Honda Makes Earth Dreams Engine Technology a Reality
The fuel-efficient, low-emissions technology eventually will go into all Honda engines, including versions using one of three new hybrid configurations.
PARIS – Honda dubs its next generation of engines Earth Dreams Technology, starting with a 1.6L clean diesel called i-DTEC that will be added to the European Civic next year.
The Civic is in its ninth generation since 1972, and with the i-DTEC it will achieve carbon-dioxide emissions of 94 g/km, the equivalent of 67 mpg (3.5 L/100 km).
Manabu Nishimae, president of Honda Motor Europe, says the engine also will be added in 2013 to the European version of the fourth-generation CR-V cross/utility vehicle introduced at the auto show here. Even with its current engines, the new CR-V is 12% and 10% more efficient with diesel and gasoline mills, respectively, thanks to stop/start technology and improved aerodynamics.
All Honda engines will be replaced with Earth Dreams Technology powerplants that are more fuel-efficient, Nishimae says. Some will be hybrid designs under Honda’s new suite of three hybrid configurations.
Cars such as the Civic will get one electric motor, midsize and large cars will get two and the all-wheel-drive Acura NSX Concept going into production in 2015 will have three motors and a V-6 gasoline engine.
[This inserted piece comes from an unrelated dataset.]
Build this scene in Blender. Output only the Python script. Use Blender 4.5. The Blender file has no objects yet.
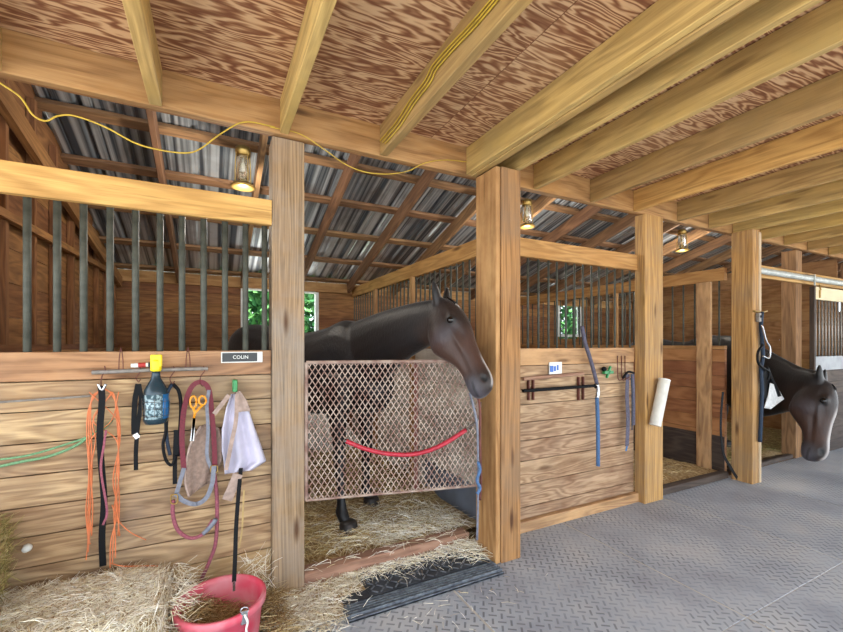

Nishimae says the next step will be a fuel-cell vehicle, with sales launching in 2016 in Japan, the U.S. and Europe.
Honda also is returning to racing in Europe, with a Civic using the 1.6L engine tuned for competing on the World Touring Car circuit, including a race on the Suzuka Circuit in Japan that Honda established in 1962, before the country even had a freeway.
Nishimae says a Type R Civic under development will benefit from the racing program, and the auto maker “will add a new wagon model to the Civic range,” with a concept to be presented in March at the Geneva auto show.
Concepts on display here include the EV-ster, an electric roadster unveiled in December at the Tokyo auto show.